Mike Huckabee's Record on Women's Rights Faces Increased Scrutiny

Republican Mike Huckabee's record on women's rights is coming under increased scrutiny, including his endorsement of the Southern Baptist Convention's stance that women should "submit graciously" to their husbands and his opposition to sending women into combat.

Huckabee, an ordained Southern Baptist minister, defended his record Thursday, saying he appointed many women to high positions in state government and on his staff during his 10 1/2 years as Arkansas governor.

"If you look at my cabinet, I had more women in my cabinet and on my staff in key positions, including chief of staff, than any other governor probably in Arkansas history," Huckabee said on ABC's "Good Morning America."

Huckabee had been asked on the TV show about his support of the Baptist convention's statement of beliefs on marriage. The former Arkansas governor and his wife Janet signed a full-page ad in USA Today in support of the statement with 129 other evangelical leaders in 1998.

"A wife is to submit graciously to the servant leadership of her husband even as the church willingly submits to the headship of Christ," the convention says in its statement of faith. Baptist Press reported that the 1998 ad was addressed to denomination leaders and said: "You are right because you called wives to graciously submit to their husband's sacrificial leadership."

Huckabee was supported by 17 percent of women in a nationwide AP-Ipsos poll earlier this month, making him roughly even with Rudy Giuliani and John McCain for the lead among female voters among GOP presidential contenders.

Huckabee has faced questions before over his support of the marriage statement, with a rival in his 1998 re-election campaign citing the statement and accusing Huckabee of opposing equal pay for women.

"It's one thing for Mike Huckabee to think a wife should submit graciously to her husband, but it's another to have her work for less than she's worth," Democratic challenger Bill Bristow said in a 1998 ad.

Huckabee's campaign then cried foul and accused Bristow of taking a swipe at Southern Baptists.

In 1992, when Huckabee was a candidate for the U.S. Senate, he said in a 229-question survey submitted by The Associated Press that he opposed placing women in combat roles in the military "because of my strong traditional view that women should be treated with respect and dignity and not subject to the kinds of abuses that could occur in combat."
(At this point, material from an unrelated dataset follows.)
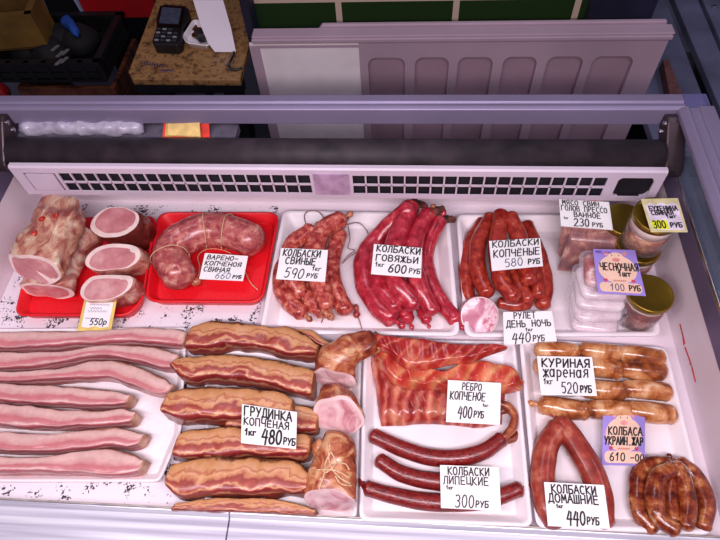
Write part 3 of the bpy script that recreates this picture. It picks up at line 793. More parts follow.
# brackets
for sx, xx in ((1, XR+.011), (-1, XL-.011)):
    mb = MB(); y0, z0, y1, z1 = .690, .140, .742, .182
    d = Vector((0, y1-y0, z1-z0)).normalized(); nn = Vector((0, -d.z, d.y))
    A = Vector((xx, y0, z0)); B = Vector((xx, y1, z1)); w = .017
    ring = [A+nn*w]+[A-d*w*math.sin(t*PI/6)+nn*w*math.cos(t*PI/6) for t in range(1, 6)]+[A-nn*w, B-nn*w]+[B+d*w*math.sin(t*PI/6)-nn*w*math.cos(t*PI/6) for t in range(1, 6)]+[B+nn*w]
    mb.prism(ring, (-sx*.030, 0, 0)); br = mb.out('rail_bracket', BRACKET, case); bevel(br, .003)
    for pt in (B+nn*.006, B-nn*.010-d*.01, A+d*.004):
        mb = MB(); mb.lathe([(.0045, 0), (.0045, .002), (.002, .0032)], pt+Vector((-sx*.030, 0, 0)), 12, (-sx, 0, 0)); mb.out('screw', SCREW, br)
# roller
mb = MB(); mb.tube([(XL+.022, .705, .148), (XR-.018, .705, .148)], .0265, 28); mb.out('roller_tube', RUBBER, case, smooth=True)
mb = MB(); mb.tube([(XL+.004, .705, .148), (XL+.023, .705, .148)], .020, 20); mb.tube([(XR-.019, .705, .148), (XR-.004, .705, .148)], .020, 20); mb.out('roller_end', BRACKET, case)
# rear ledge
mb = MB(); mb.box(XL, XR, .7335, .741, .135, .150); mb.box(XL, -.30, .741, .775, .135, .150); mb.out('rear_ledge', plain('rear_ledge', (130, 124, 142), .45, metal=.3), case)
# air grille
def grille():
    y0, y1 = .664, .667; zb, zt = .084, .152
    gx0, gx1 = -.684, .411
    def X(u, v=180): return PY(u, v, y0).x
    w = .0215
    sets = [(X(62, 180), X(311, 184)), (X(353, 184), X(604, 188))]
    mb = MB()
    rows = [(.0935, .1150), (.1180, .1400)]
    mb.box(gx0, gx1, y0, y1, zb, rows[0][0]); mb.box(gx0, gx1, y0, y1, rows[1][1], zt); 
    lab = (X(28), X(59)); slot = (X(614, 190), X(650, 190))
    zr0, zr1 = rows[0][0], rows[1][1]
    mb.box(gx0, lab[0], y0, y1, zr0, zr1); mb.box(lab[1], sets[0][0], y0, y1, zr0, zr1)
    mb.box(sets[0][1], sets[1][0], y0, y1, zr0, zr1); mb.box(sets[1][1], slot[0], y0, y1, zr0, zr1); mb.box(slot[1], gx1, y0, y1, zr0, zr1)
    for a, b in sets:
        n = round((b-a)/w); ww = (b-a)/n
        for i in range(1, n): mb.box(a+i*ww-.0013, a+i*ww+.0013, y0, y1, zr0, zr1)
        mb.box(a, b, y0, y1, rows[0][1], rows[1][0])
    mb.prism([Vector((gx0, y0, zt)), Vector((gx0, y0+.003, zt+.003)), Vector((gx0, .674, zt+.003)), Vector((gx0, .674, zt))], (gx1-gx0, 0, 0))
    g = mb.out('air_grille', GRILLE, case)
    mb = MB(); mb.box(gx0+.004, gx1-.004, y1+.003, y1+.006, zb, zt); mb.out('hole_shade_sheet', HOLE, g)  # near-black sheet puts the shade inside the holes into colour
    mb = MB(); mb.box(lab[0]+.003, lab[1]-.003, y0-.001, y0+.002, zr0+.004, zr1-.003); mb.out('label_plate', GRILLE, g)
    mb = MB(); c = (sets[0][1]+sets[1][0])/2; mb.box(c-.030, c+.030, y0-.002, y0, zr0, zr1+.004); mb.out('blank_plate', plain('blank_plate', (190, 158, 190), .35), g)
    # rounded corners of the long slot
    mb = MB()
    for sx, cx in ((1, slot[0]), (-1, slot[1])):
        for sz, cz in ((1, zr0), (-1, zr1)):
            r = .011
            pts = [Vector((cx, y0+.001, cz))]+[Vector((cx+sx*(r-r*math.sin(t*PI/12)), y0+.001, cz+sz*(r-r*math.cos(t*PI/12)))) for t in range(0, 7)]
            mb.prism(pts, (0, .006, 0))
    mb.out('slot_corner', GRILLE, g)
    mb = MB(); mb.box(gx0, gx1, y0+.004, .676, .1495, .1515); mb.out('grille_top', GRILLE, g)
    mb = MB(); mb.prism([Vector((gx0, y0, .158)), Vector((gx0, y0+.004, .160)), Vector((gx0, .69, .160)), Vector((gx0, .69, .157))], (.0, 0, 0)) if False else None
grille()
# fill limit mark on the right wall
c0 = PX(680, 324, XR-.0005); c1 = PX(685, 344, XR-.0005); c2 = PX(692, 367, XR-.0005); c3 = PX(695.5, 382, XR-.0005)
mb = MB()
def wq(p, q_, w):
    mb.prism([Vector((XR-.0005, p.y, p.z-w)), Vector((XR-.0005, q_.y, q_.z-w)), Vector((XR-.0005, q_.y, q_.z+w)), Vector((XR-.0005, p.y, p.z+w))], (-.0004, 0, 0))
wq(c0, c1, .0014); wq(PX(685, 347, XR-.0005), PX(691, 364, XR-.0005), .0014); wq(c2, c3, .0014)
ar = PX(683, 333, XR-.0005); wq(ar+Vector((0, 0, -.001)), c1+Vector((0, 0, -.005)), .001); ar = PX(692, 366, XR-.0005); wq(ar, ar+Vector((0, .006, -.005)), .001)
mb.out('load_limit_mark', plain('red_mark', (214, 40, 44), .5), case)
# front ledge
m_, nt_, b_ = base('brushed_ledge')
tc = N(nt_, 'ShaderNodeTexCoord'); mp = N(nt_, 'ShaderNodeMapping'); mp.inputs['Scale'].default_value = (1.2, 70, 1); nt_.links.new(tc.outputs['Object'], mp.inputs[0])
nz = N(nt_, 'ShaderNodeTexNoise'); nz.inputs['Scale'].default_value = 2; nz.inputs['Detail'].default_value = 3; nt_.links.new(mp.outputs[0], nz.inputs['Vector'])
rp = ramp(nt_, [(.3, (176, 172, 190)), (.5, (214, 212, 226)), (.7, (240, 240, 248))]); nt_.links.new(nz.outputs[0], rp.inputs[0]); nt_.links.new(rp.outputs[0], b_.inputs['Base Color']); b_.inputs['Roughness'].default_value = .3; b_.inputs['Metallic'].default_value = .25
xs_ = PX  # noqa
seam = P(229, 520, .012).x
profile_x('front_ledge', [(.02, -.03), (.02, .008), (.148, .012), (.153, .018), (.155, .018), (.155, -.02)], XL-.03, seam-.0008, m_)
profile_x('front_ledge', [(.02, -.03), (.02, .008), (.148, .012), (.153, .018), (.155, .018), (.155, -.02)], seam+.0008, XR+.03, m_)
profile_x('ledge_trim', [(.1552, -.01), (.1552, .0195), (.1570, .0195), (.1570, -.01)], XL, XR, plain('trim_beige', (196, 186, 178), .35, metal=.4), .0004)

# things behind the roller
def film_roll():
    a = P(15, 134, .165); b = P(139, 137, .165); n = 40; vs = []; fs = []; seg = 14
    a = Vector((a.x, .752, .163)); b = Vector((b.x, .752, .163))
    for i in range(n):
        s = i/(n-1); c = a.lerp(b, s); r = .0135*(1+.25*noise.noise(Vector((s*7, 0, 3)))); r *= min(1, .5+8*min(s, 1-s))
        for k in range(seg):
            an = 2*PI*k/seg; q = c+Vector((0, math.cos(an), math.sin(an)))*r; q += noise.noise_vector(q*70)*.004; q.z = max(.1502, q.z); vs.append(q)
    for i in range(n-1):
        for k in range(seg): fs.append((i*seg+k, i*seg+(k+1) % seg, (i+1)*seg+(k+1) % seg, (i+1)*seg+k))
    fs += [tuple(range(seg))[::-1], tuple((n-1)*seg+k for k in range(seg))]
    o = build('rolled_bag', vs, fs, plain('milky_film', (186, 178, 196), .25, coat=.4, nscale=60, namt=.12, bmp=.8)); tag(o, 'crumpled roll of milky plastic film lying behind the black roller', 'plastic film')
film_roll()
rr = random.Random(11)
for i, (u0, u1, v0, v1, cc, lab) in enumerate([(160, 208, 131, 144, (228, 52, 34), 'orange red paper slip at the bottom of the stack behind the roller'), (163, 204, 131.5, 144, (205, 160, 90), 'tan card with a dark edge in the middle of the stack behind the roller'), (166, 200, 131, 143, (232, 196, 120), 'pale yellow card on top of the stack behind the roller')]):
    z = .151+i*.0032; a = P(u0, 138, .16); b = P(u1, 138, .16)
    mb = MB(); s = (.0, .006, -.004)[i]
    mb.prism([Vector((a.x, .738, z)), Vector((b.x, .738+s, z)), Vector((b.x-.002, .764+s, z+.022)), Vector((a.x+.004, .762, z+.020))], (0, 0, .0026))
    tag(mb.out('paper_card', plain('slip%d' % i, cc, .6)), lab, 'card', 'cards stacked behind the roller')

# ================================================================ SPECKLED PAPER
def speckle():
    m, nt, b = base('speckled_paper')
    tc = N(nt, 'ShaderNodeTexCoord')
    n1 = N(nt, 'ShaderNodeTexNoise'); n1.inputs['Scale'].default_value = 250; n1.inputs['Detail'].default_value = 2; n1.inputs['Distortion'].default_value = .6
    n2 = N(nt, 'ShaderNodeTexNoise'); n2.inputs['Scale'].default_value = 34; n2.inputs['Detail'].default_value = 1
    nt.links.new(tc.outputs['Object'], n1.inputs['Vector']); nt.links.new(tc.outputs['Object'], n2.inputs['Vector'])
    mx = N(nt, 'ShaderNodeMath', operation='MULTIPLY'); nt.links.new(n1.outputs[0], mx.inputs[0]); nt.links.new(n2.outputs[0], mx.inputs[1])
    r = ramp(nt, [(.335, (236, 226, 234)), (.36, (50, 44, 54))]); nt.links.new(mx.outputs[0], r.inputs[0]); nt.links.new(r.outputs[0], b.inputs['Base Color'])
    b.inputs['Roughness'].default_value = .5
    return m
mb = MB(); mb.box(XL+.002, -.245, .1575, .712, -.001, .001)
tag(mb.out('wrapping_paper', speckle()), 'white paper with a black speckle print lining the left half of the display case', 'paper')

# ================================================================ TRAYS
ZF = .0012
TG = 'white plastic trays'
t = tray('red_tray', [(14, 316), (38, 218), (157, 216), (143, 301), (128, 316)], .024, ZF, REDTRAY, 'red foam tray under the pork loin pieces at the far left', .02, .005, .008, group=None)
t = tray('red_tray', [(144, 302), (158, 212), (280, 212), (263, 303)], .024, ZF, REDTRAY, 'red foam tray holding the thick ring sausage', .025, .005, .008)
t = tray('white_tray', [(-60, 329), (187, 327), (181, 432), (160, 482), (-90, 482)], .016, ZF, FOAM, 'shallow white tray under the raw bacon slabs at front left', .010, .005, .010)
t = tray('white_tray', [(283, 210), (449, 213), (460, 336), (259, 333)], .026, ZF, WHITE, 'white tray holding the pork and beef sausages in the back row', .016, .008, .016)
t = tray('white_tray', [(456, 214), (636, 214), (662, 336), (465, 337)], .026, ZF, WHITE, 'white tray holding the thin smoked sausages and the jars in the back row', .016, .008, .016)
t = tray('white_tray', [(205, 350), (362, 350), (357, 519), (205, 513)], .012, ZF, WHITE, 'white tray under the smoked belly pieces in the front row', .010, .005, .010)
t = tray('white_tray', [(364, 339), (515, 341), (533, 527), (359, 521)], .022, ZF, WHITE, 'white tray under the ribs and the long red sausages', .012, .006, .012)
t = tray('white_tray', [(519, 338), (667, 347), (713, 535), (536, 528)], .022, ZF, WHITE, 'white tray at front right with the chicken sausages', .014, .007, .012)
ZT = .006   # inside bottom of the trays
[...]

However, Huckabee's traditional view of women apparently doesn't extend to the political arena.

In the same survey, Huckabee was asked about the number of women serving in the House and Senate. He wrote: "I really cannot say whether or not the presence of so few women has made any difference in Congress, but women are certainly as capable as men of serving in the Senate."

That view also extends to the White House. Huckabee said Thursday in the ABC interview that he fully expects a woman will be elected to lead the country someday — he just hopes it won't be next year since he wants the job.

"Will there be a female president? Of course there will. And should there be? Absolutely," Huckabee said.